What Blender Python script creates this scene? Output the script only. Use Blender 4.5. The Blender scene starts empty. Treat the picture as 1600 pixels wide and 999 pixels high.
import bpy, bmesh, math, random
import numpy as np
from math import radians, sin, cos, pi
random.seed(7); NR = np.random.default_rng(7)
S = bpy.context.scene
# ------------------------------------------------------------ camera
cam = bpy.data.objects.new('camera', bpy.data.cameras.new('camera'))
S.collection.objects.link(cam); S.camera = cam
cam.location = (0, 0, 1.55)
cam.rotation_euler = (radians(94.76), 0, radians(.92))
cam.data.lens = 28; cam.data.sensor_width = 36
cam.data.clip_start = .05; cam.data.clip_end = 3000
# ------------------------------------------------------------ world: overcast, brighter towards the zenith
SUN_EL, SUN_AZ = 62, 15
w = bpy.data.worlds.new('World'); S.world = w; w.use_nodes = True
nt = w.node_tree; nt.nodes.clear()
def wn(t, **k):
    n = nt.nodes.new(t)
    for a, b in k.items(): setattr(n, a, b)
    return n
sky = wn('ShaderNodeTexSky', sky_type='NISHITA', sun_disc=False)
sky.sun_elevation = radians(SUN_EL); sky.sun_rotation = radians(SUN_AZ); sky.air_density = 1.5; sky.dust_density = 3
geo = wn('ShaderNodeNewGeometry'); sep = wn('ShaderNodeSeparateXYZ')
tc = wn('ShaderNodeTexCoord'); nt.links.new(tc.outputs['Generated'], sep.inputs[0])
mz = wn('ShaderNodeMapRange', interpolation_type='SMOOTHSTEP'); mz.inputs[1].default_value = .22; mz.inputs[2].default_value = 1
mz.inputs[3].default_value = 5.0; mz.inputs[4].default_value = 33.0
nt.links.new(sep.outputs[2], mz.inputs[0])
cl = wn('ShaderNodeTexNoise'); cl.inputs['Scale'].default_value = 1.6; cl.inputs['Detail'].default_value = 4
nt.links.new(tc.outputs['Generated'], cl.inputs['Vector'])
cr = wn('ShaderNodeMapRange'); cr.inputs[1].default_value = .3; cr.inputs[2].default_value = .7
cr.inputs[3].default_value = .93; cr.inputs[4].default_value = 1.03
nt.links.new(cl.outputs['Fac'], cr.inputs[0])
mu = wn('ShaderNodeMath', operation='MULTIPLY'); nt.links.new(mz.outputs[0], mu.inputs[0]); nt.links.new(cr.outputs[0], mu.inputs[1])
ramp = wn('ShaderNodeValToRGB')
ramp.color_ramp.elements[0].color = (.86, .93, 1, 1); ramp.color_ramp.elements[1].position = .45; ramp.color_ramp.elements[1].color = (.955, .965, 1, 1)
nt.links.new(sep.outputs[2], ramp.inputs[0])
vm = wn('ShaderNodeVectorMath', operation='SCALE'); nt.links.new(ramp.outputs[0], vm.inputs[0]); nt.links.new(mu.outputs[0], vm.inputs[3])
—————
Take the listing above and write it out again exactly.

— Result of the task —
What Blender Python script creates this scene? Output the script only. Use Blender 4.5. The Blender scene starts empty. Treat the picture as 1600 pixels wide and 999 pixels high.
import bpy, bmesh, math, random
import numpy as np
from math import radians, sin, cos, pi
random.seed(7); NR = np.random.default_rng(7)
S = bpy.context.scene
# ------------------------------------------------------------ camera
cam = bpy.data.objects.new('camera', bpy.data.cameras.new('camera'))
S.collection.objects.link(cam); S.camera = cam
cam.location = (0, 0, 1.55)
cam.rotation_euler = (radians(94.76), 0, radians(.92))
cam.data.lens = 28; cam.data.sensor_width = 36
cam.data.clip_start = .05; cam.data.clip_end = 3000
# ------------------------------------------------------------ world: overcast, brighter towards the zenith
SUN_EL, SUN_AZ = 62, 15
w = bpy.data.worlds.new('World'); S.world = w; w.use_nodes = True
nt = w.node_tree; nt.nodes.clear()
def wn(t, **k):
    n = nt.nodes.new(t)
    for a, b in k.items(): setattr(n, a, b)
    return n
sky = wn('ShaderNodeTexSky', sky_type='NISHITA', sun_disc=False)
sky.sun_elevation = radians(SUN_EL); sky.sun_rotation = radians(SUN_AZ); sky.air_density = 1.5; sky.dust_density = 3
geo = wn('ShaderNodeNewGeometry'); sep = wn('ShaderNodeSeparateXYZ')
tc = wn('ShaderNodeTexCoord'); nt.links.new(tc.outputs['Generated'], sep.inputs[0])
mz = wn('ShaderNodeMapRange', interpolation_type='SMOOTHSTEP'); mz.inputs[1].default_value = .22; mz.inputs[2].default_value = 1
mz.inputs[3].default_value = 5.0; mz.inputs[4].default_value = 33.0
nt.links.new(sep.outputs[2], mz.inputs[0])
cl = wn('ShaderNodeTexNoise'); cl.inputs['Scale'].default_value = 1.6; cl.inputs['Detail'].default_value = 4
nt.links.new(tc.outputs['Generated'], cl.inputs['Vector'])
cr = wn('ShaderNodeMapRange'); cr.inputs[1].default_value = .3; cr.inputs[2].default_value = .7
cr.inputs[3].default_value = .93; cr.inputs[4].default_value = 1.03
nt.links.new(cl.outputs['Fac'], cr.inputs[0])
mu = wn('ShaderNodeMath', operation='MULTIPLY'); nt.links.new(mz.outputs[0], mu.inputs[0]); nt.links.new(cr.outputs[0], mu.inputs[1])
ramp = wn('ShaderNodeValToRGB')
ramp.color_ramp.elements[0].color = (.86, .93, 1, 1); ramp.color_ramp.elements[1].position = .45; ramp.color_ramp.elements[1].color = (.955, .965, 1, 1)
nt.links.new(sep.outputs[2], ramp.inputs[0])
vm = wn('ShaderNodeVectorMath', operation='SCALE'); nt.links.new(ramp.outputs[0], vm.inputs[0]); nt.links.new(mu.outputs[0], vm.inputs[3])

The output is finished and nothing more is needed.